Akindele, Shipp and the Rookie of the Year / by Harrison Crow

By Harrison Crow (@harrison_crow)

Yesterday, FC Dallas forward Tesho Akindele was named MLS Rookie-of-the-Year for 2014. Major League Soccer made the announcement on their website and I'm sure pictures of him holding the cool trophy will be forth coming. The award comes on the heel of an awesome campaign for the award. But I also hold a special plece in my heart for any Napoleon Dynamite references.

My commentary and how I usually set these things up goes some a long the lines of "having a big problem". I'm not trying to troll you with Peg + Cat references but the commentary here that follows the award presents the idea that Akindele deserves this more because of how he performed towards the end of the season compared to his competition of Harry Shipp.

The narrative goes something like this: "Shipp just faded down the stretch of the season and simply wasn't accustomed to the long hard season and Akindele only got better". Now based upon quantity/quality there maybe a legitimate argument to take place in favor of Shipp and he performed at the beginning of the season. But, Dallas was really good at the end of the season and Akindele had something to do with that. The thing is, where was Akindele in May? In June? He was mostly a rotational piece which leaves the question of does the time frame of accumulated production important?

There is less leverage and a smaller probability impact concerning the playoff seeding early in the season. It would make sense that as the season progresses certain games will hold a greater importance to the final standings. The thing is I believe that once the season concludes you should evaluate the season performance as a whole. Slumps at the early stages of this season are sadly why the Union didn't make the playoffs and why the Red Bulls missed out on top-3 seed.

This goes hand in hand with evaluating players like Shipp who had a significant influence in helping Chicago tread water. They were not a good team and Shipp didn't have a lot of help. Their home goal differential was all of plus 2, tied for the four worst in all of MLS.

By June 1st Shipp had nearly logged 1,000 minutes (894) and placed 14th in total minutes (and within 90 minutes of the four in front of him; Felipe Martins, Wil Trapp, DeAndre Yedlin and Shane O'Neil) for individuals that were 23 and under. He wasn't expected to start this soon and, yet, here he was already being the impact fans had hoped he'd become. Akindele hadn't even played 400 minutes to that point of the season.

At the end of the season Shipp played 600 more minutes than Akindele. It's important to realize the amount he played isn't because he was better it was because of his situation and talent in the context of his team. But when we realize that Akindele had the bulk (over 50% of his minutes) the second half the season it explains why we recall more of his moments and why most of them seem to matter more.

Okay, this isn't just me being contrarian to make a point. I agree, Akindele was the better choice for the award between him and Shipp. Akindele's expected goal impact was more significant and showed quanity and quality over what Shipp produced. Yes, Akindele did have the luxury of playing a high number of minutes at the end of the season but more importantly his actions directly influenced points.

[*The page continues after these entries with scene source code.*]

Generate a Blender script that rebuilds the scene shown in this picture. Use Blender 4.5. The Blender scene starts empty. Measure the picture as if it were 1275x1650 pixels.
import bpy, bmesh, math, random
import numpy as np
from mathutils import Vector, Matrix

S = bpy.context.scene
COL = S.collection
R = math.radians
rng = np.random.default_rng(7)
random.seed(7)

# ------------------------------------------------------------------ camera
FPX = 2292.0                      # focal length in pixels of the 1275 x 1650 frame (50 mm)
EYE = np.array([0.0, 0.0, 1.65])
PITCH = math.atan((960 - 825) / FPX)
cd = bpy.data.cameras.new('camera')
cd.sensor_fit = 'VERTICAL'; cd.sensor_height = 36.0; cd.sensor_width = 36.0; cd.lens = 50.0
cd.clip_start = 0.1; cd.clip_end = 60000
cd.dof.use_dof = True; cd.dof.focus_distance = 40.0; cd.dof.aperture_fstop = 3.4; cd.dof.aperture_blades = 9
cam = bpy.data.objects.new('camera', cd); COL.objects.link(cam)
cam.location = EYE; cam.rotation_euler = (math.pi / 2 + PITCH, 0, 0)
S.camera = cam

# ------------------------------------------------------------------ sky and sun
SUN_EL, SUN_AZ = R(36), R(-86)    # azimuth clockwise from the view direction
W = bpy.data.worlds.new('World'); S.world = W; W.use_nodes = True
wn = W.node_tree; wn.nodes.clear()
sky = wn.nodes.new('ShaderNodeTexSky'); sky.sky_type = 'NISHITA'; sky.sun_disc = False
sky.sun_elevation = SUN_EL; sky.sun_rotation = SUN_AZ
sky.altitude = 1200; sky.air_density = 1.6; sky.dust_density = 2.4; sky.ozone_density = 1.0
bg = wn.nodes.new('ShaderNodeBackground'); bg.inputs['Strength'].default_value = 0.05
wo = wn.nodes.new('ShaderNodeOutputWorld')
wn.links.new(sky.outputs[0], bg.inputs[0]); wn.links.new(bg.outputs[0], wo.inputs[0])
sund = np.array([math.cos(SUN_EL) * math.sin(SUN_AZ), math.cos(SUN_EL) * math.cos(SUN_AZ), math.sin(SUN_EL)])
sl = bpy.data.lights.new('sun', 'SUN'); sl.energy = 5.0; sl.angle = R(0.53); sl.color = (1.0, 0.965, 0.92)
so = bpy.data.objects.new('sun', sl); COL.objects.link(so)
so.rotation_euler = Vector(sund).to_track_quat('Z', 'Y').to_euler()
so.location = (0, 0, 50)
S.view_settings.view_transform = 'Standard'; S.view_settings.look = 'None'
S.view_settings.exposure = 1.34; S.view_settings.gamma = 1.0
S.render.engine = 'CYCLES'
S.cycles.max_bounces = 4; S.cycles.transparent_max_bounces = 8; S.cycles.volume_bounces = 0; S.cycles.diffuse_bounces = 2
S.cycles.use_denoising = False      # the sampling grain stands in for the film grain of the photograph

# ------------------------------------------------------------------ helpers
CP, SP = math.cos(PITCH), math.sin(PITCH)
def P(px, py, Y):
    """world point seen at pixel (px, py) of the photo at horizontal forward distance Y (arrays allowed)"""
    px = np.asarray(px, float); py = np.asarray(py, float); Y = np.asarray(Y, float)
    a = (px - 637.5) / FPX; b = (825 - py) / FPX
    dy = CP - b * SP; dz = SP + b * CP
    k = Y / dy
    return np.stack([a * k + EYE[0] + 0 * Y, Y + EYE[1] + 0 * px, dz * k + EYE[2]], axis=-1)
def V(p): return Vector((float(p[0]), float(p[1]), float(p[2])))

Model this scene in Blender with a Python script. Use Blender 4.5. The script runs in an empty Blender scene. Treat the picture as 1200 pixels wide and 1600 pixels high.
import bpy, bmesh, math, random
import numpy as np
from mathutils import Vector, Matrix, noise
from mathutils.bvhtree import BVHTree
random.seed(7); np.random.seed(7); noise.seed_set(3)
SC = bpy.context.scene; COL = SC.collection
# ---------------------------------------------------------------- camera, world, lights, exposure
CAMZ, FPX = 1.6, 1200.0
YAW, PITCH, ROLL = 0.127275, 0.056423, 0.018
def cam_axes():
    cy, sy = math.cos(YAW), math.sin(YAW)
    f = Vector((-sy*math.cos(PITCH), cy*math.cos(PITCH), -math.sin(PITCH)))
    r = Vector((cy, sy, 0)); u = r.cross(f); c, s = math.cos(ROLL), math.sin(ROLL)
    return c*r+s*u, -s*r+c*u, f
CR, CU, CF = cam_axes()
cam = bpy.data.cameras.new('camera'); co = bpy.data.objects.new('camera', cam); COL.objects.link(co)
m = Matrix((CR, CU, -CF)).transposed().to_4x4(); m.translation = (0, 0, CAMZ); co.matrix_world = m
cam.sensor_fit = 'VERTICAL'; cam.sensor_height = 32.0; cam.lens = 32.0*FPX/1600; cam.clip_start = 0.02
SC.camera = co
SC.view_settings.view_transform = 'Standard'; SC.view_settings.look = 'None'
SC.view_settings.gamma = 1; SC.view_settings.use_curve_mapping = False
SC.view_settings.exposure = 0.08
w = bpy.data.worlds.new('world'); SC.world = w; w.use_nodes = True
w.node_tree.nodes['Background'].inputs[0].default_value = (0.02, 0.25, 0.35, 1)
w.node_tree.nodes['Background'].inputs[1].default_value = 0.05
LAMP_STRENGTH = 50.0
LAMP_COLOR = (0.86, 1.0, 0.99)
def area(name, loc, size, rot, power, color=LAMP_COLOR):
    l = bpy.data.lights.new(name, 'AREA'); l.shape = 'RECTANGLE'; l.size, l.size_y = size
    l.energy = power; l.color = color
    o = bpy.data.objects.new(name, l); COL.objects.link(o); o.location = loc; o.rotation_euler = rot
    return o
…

It's a bit tongue-in-cheek to say a forward is more influential than midfielder. But a forward has more defined accomplishments (e.g. goals) making it easier to acknowledge the established events and actions that go towards helping a team win.

Akindele won this award because he was the best player. It's not because Shipp was good and then not or that Akindele didn't fade down the stretch. The two competitors were in different worlds, different scenarios and produced the bulk of their accomplishments during two different time frames of the season playing two different positions.

I personally shaded to Akindele for the simple reason that he had more tangible production (won more duels/created more expected goals) in less time than Shipp. I suppose some will argue that point and be disappointed with how I'm only looking at things on a spreadsheet.  Oh well, just the facts man, just the facts.